Altro elemento riconoscibile che ritorna è una rappresentazione senza filtri del sesso, specialmente quello omosessuale, e dello sfrenato uso di droghe, quest’ultimo evidenziato molto bene, anche visivamente, nella sua ripetitività. Tutto ciò è oggi possibile grazie ai lavori di Ryan Murphy stesso ma anche di altri registi e produttori, i quali hanno portato allo sdoganamento di certe rappresentazioni sul piccolo schermo.
L’aspetto che in questo caso risulta più tradizionale è probabilmente quello narrativo. La vita dello stilista infatti viene raccontata secondo il tipico schema di rise-and-fall dell’antieroe, che, dopo una scalata vertiginosa verso un successo stratosferico, altrettanto vertiginosamente crolla, complice l’arroganza, la perdita dei punti di riferimento più fidati e il consumo smoderato di cocaina. Se questo rientrare in binari già prestabiliti rende la serie tutto sommato godibile, prevenendo alcuni scivoloni che in altri casi (di nuovo Hollywood oppure The Politician, ma soprattutto il musical The Prom) avevano rovinato progetti partiti con una premessa interessante, tuttavia ciò la rende anche prevedibile e non molto incisiva per quello che dovrebbe essere un prodotto di punta. Ci sono certo alcune riflessioni interessanti, come ad esempio lo scontro fra le ragioni del mercato, da cui lo stilista viene ad un certo punto travolto perdendo addirittura i diritti sul suo stesso nome, e quelle dell’arte, un fiore che dovrebbe essere coltivato e protetto con cura, perché fragile e prezioso, come le orchidee tanto amate dallo stilista – “bellissime ma senza nessun profumo”. Ma questi discorsi non vengono sviluppati ulteriormente, e si perdono, fini a sé stessi.

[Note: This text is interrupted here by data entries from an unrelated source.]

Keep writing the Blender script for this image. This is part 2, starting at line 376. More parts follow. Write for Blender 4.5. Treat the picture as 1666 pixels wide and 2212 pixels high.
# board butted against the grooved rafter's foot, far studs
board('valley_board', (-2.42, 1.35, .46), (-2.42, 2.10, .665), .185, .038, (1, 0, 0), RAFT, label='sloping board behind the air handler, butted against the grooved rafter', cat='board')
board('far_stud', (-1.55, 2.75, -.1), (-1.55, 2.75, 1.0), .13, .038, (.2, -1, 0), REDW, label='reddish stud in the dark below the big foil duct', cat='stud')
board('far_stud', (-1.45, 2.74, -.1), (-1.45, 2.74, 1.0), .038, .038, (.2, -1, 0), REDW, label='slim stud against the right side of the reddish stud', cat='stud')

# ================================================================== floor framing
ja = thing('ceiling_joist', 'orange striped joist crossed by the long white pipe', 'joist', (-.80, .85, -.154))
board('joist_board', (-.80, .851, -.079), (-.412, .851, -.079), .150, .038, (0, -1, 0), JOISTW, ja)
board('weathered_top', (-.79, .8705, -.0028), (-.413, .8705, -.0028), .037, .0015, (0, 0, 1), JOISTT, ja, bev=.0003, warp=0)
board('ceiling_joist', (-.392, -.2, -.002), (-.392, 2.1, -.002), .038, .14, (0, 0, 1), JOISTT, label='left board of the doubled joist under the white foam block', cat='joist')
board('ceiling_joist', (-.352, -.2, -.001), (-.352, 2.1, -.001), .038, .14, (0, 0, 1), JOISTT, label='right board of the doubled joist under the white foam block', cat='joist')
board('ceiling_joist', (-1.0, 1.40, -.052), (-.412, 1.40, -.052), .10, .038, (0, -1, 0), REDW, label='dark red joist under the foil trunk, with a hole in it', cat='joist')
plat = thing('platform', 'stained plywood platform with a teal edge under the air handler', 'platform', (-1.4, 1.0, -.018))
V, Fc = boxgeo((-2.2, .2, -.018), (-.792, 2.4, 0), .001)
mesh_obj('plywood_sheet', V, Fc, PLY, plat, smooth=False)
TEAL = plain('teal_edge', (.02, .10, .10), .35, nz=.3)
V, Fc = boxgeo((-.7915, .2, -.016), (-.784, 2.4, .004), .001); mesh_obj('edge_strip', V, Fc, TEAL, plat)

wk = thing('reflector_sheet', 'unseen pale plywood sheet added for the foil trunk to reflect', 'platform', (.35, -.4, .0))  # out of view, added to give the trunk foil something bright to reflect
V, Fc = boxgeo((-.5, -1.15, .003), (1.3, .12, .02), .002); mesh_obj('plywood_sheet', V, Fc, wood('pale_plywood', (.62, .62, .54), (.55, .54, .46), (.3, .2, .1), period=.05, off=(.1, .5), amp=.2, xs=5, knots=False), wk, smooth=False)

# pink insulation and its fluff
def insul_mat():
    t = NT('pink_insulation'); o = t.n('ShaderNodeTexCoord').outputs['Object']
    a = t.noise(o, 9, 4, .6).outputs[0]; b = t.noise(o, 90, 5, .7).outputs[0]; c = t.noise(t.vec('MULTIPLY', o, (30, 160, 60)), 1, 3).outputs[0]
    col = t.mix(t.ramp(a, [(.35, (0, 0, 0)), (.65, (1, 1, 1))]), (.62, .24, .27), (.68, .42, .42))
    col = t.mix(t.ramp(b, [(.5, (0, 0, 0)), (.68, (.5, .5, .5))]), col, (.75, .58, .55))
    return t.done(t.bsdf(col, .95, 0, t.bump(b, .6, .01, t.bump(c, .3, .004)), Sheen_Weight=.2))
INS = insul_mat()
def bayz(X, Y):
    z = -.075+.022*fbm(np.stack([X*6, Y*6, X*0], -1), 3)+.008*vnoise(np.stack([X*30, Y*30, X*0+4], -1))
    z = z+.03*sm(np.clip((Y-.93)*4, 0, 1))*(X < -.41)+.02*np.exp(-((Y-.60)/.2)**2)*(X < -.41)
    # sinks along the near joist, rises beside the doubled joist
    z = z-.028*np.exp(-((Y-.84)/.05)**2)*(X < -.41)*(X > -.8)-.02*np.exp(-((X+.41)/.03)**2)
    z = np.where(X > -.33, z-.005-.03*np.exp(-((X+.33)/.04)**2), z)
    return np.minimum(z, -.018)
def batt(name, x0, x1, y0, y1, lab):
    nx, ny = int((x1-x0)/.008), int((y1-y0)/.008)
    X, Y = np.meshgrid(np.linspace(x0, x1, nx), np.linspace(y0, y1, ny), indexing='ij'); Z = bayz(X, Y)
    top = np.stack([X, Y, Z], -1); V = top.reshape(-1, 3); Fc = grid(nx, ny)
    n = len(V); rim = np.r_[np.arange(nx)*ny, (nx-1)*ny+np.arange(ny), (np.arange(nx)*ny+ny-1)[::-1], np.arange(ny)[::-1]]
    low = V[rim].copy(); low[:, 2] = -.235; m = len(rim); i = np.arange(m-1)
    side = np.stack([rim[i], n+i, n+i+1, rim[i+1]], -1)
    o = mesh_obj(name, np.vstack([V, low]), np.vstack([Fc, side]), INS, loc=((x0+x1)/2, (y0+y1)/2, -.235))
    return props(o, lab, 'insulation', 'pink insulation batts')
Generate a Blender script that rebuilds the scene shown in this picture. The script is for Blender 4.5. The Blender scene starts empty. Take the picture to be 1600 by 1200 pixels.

Forse proprio quest’ultimo elemento disegna involontariamente un paragone con lo stesso Ryan Murphy, che nella sua produzione sovrabbondante forse ha perso la visione organica delle sue idee, a causa probabilmente di una mancata riflessione approfondito e di uno sviluppo coerente delle stesse. Non che l’aspetto commerciale sia un problema di per sé; la televisione soprattutto, ma anche il cinema, sono il caso più evidente di fusione fra arte, intrattenimento e necessità commerciali. Ma la differenza viene da come questi aspetti si compenetrano fra di loro in maniera organica e intelligente, sostenendosi a vicenda, e questa delicata alchimia non sempre negli ultimi tempi è venuta fuori nelle produzioni dello showrunner americano.